Les voitures neuves n'ont plus la cote Les Français, comme les Européens, parcourent de moins en moins de kilomètres avec leur voiture individuelle et achètent moins de véhicules neufs, privilégiant le marché de l'occasion, la conséquence d'un manque de pouvoir d'achat mais aussi d'un rapport plus utilitaire à l'automobile. Au début des années 1990, les ventes aux particuliers représentaient les trois quarts du marché automobile français, aujourd'hui on est à moins de la moitié, constate Flavien Neuvy, directeur de l'Observatoire Cetelem de l'automobile. "Ce qui est frappant, c'est que la baisse est constante sur les 25 dernières années" et elle est générale en Europe, explique-t-il. Si les ventes neuves se maintiennent globalement sur ces marchés matures, c'est grâce aux achats des entreprises, y compris pour les véhicules de fonction. La voiture, célébrée la semaine prochaine au Mondial de l'Auto à Paris, reste un moyen de déplacement incontournable pour beaucoup, mais sa place est remise en cause dans les grandes agglomérations, avec la multiplication des encombrements et une pollution de l'air de moins en moins tolérée. "Il y a bien sûr un problème de pouvoir d'achat, les automobiles sont de plus en plus chères", estime M. Neuvy. "Les jeunes n'achètent pas de voitures neuves, mais ce n'est pas qu'ils les rejettent ou n'en ont pas besoin. C'est simplement qu'elles sont financièrement hors de portée". "Le gros de la population se tourne vers les véhicules d'occasion", explique Jean-François Doulet, spécialiste des mobilités et auteur de l'Atlas de l'automobile. Il souligne que le taux d'équipement ne cesse en fait d'augmenter et qu'il faut considérer le marché dans sa globalité. Le marché de l'occasion progresse et représente plus de deux fois les volumes du neuf. Au début des années 1990, chaque année, environ 7% des ménages achetaient une voiture neuve. Aujourd'hui c'est deux fois moins, et les véhicules achetés sont aussi moins utilisés. Le kilométrage parcouru baisse en moyenne de 100 km par an. Résultat: la voiture s'use moins et on la garde plus longtemps... Ce vieillissement du parc n'est pas sans effet pervers. Les voitures anciennes polluent plus que les modèles récents. Elles émettent en moyenne plus de gaz à effets de serre, d'oxydes d'azote et de particules fines dans l'air que nous respirons.
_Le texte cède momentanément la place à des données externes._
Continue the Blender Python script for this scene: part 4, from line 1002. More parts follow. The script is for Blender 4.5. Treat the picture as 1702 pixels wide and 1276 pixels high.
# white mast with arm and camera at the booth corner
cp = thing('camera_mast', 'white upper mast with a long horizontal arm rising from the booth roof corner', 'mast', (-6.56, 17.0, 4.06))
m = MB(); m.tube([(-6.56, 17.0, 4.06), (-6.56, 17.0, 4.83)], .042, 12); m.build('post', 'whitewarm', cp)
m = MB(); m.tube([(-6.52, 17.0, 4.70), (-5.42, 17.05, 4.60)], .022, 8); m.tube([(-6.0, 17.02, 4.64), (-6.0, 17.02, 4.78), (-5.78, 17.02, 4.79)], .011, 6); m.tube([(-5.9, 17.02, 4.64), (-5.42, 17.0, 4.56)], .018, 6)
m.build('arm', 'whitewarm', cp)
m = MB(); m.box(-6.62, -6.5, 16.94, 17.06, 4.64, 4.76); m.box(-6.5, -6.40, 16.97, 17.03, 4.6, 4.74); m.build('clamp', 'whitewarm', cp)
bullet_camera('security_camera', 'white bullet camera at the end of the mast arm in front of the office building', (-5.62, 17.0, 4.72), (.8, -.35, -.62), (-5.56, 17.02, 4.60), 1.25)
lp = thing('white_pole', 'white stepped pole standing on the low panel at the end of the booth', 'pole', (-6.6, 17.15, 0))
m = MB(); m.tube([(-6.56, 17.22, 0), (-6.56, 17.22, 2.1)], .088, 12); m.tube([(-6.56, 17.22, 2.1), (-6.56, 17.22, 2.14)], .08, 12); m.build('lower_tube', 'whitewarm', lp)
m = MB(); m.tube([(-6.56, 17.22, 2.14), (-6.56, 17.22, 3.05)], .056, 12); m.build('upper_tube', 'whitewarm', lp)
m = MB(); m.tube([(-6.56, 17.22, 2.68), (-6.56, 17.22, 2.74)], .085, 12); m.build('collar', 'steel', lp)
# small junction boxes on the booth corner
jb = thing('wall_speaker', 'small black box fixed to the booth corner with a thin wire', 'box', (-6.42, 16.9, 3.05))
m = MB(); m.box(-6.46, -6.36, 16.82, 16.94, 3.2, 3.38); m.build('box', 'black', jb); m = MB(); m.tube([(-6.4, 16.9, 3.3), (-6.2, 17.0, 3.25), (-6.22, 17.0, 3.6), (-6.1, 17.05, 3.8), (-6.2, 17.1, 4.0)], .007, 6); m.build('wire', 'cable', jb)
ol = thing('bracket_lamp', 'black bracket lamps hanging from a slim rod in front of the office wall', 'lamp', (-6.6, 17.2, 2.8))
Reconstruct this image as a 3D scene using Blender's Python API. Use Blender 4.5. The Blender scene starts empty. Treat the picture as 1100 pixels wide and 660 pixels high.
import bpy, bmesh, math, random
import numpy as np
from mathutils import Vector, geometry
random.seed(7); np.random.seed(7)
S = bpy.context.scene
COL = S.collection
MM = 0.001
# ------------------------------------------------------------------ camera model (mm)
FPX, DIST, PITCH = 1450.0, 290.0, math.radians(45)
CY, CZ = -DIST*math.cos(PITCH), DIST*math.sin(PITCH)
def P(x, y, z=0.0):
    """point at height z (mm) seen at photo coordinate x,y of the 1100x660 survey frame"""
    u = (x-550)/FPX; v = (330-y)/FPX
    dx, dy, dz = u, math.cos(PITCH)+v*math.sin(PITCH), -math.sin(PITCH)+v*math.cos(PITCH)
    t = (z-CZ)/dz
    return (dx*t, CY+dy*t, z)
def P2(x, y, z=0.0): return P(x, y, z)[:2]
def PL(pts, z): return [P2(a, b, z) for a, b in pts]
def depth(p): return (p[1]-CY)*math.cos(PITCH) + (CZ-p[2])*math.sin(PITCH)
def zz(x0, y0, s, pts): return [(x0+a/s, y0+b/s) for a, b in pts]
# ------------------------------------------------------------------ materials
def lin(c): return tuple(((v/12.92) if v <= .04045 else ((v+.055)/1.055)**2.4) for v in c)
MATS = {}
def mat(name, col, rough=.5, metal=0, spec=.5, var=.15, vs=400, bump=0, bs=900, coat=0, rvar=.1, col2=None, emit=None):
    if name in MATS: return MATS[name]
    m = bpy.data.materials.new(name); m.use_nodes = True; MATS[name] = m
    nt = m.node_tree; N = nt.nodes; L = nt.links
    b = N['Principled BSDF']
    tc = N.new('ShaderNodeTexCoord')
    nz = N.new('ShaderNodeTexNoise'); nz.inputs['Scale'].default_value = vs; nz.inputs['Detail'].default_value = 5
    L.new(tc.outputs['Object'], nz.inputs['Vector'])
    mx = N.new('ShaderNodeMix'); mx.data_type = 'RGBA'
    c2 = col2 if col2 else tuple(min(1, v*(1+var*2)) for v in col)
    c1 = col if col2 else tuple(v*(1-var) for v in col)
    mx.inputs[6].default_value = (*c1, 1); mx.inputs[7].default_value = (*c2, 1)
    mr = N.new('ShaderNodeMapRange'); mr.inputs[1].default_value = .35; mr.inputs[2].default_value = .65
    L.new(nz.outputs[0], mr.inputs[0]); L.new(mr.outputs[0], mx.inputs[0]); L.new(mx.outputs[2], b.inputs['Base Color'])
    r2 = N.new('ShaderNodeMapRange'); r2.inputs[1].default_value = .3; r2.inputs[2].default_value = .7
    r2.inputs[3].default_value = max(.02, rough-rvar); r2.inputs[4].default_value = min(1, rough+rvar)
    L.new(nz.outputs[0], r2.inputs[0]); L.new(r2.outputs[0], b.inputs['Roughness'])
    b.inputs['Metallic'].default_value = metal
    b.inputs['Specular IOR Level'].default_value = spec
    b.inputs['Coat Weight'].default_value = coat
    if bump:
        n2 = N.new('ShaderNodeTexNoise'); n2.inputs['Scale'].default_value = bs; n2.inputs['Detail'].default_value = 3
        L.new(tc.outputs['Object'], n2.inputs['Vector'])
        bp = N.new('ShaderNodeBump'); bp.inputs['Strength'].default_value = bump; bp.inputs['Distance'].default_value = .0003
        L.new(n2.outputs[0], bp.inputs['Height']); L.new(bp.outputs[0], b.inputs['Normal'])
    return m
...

Le phénomène Dacia Désormais, "les acheteurs de véhicules neufs ont un profil très particulier, plus masculin, plus senior. L'âge moyen des acheteurs est autour de 55 ans", poursuit M. Doulet. Les voitures, toujours plus perfectionnées, mieux équipées, ne cessent de voir leurs prix enfler plus vite que l'inflation. En France, le tarif moyen des modèles neufs atteignait cette année près de 27.000 euros. En Allemagne, il est même supérieur à 30.000 euros. "Mécaniquement, cela a sorti du marché du neuf une partie de la population. Il y a une partie de la clientèle qui ne peut pas ou ne veut pas mettre autant d'argent dans une voiture", constate M. Neuvy. Cette tendance est une aubaine pour la marque Dacia (groupe Renault), spécialiste de la voiture à bas coût et quasiment sans concurrence sur ce créneau. Sa citadine Sandero a été le modèle le plus vendu en Europe auprès des particuliers au cours du premier semestre, d'après les données de Jato Dynamics. Son Duster est aussi le 4x4 de loisir (SUV) le plus vendu du continent, toujours si on exclut la clientèle d'entreprises. "Pour une grande partie de la population, celle qui ne peut pas se passer de la voiture, l'usage est prédominant", estime Guillaume Crunelle, responsable automobile chez Deloitte. "L'émergence de nouvelles solutions de mobilité", comme l'auto-partage ou le covoiturage, pose, selon lui, de plus en plus la question de l'achat ou non du véhicule. "Il est devenu plus facile de conduire une automobile sans la posséder". Pour beaucoup de gens, "elle n'est plus un produit de luxe mais un bien de consommation courante", un simple moyen de transport, assure Felipe Munoz, analyste automobile chez Jato.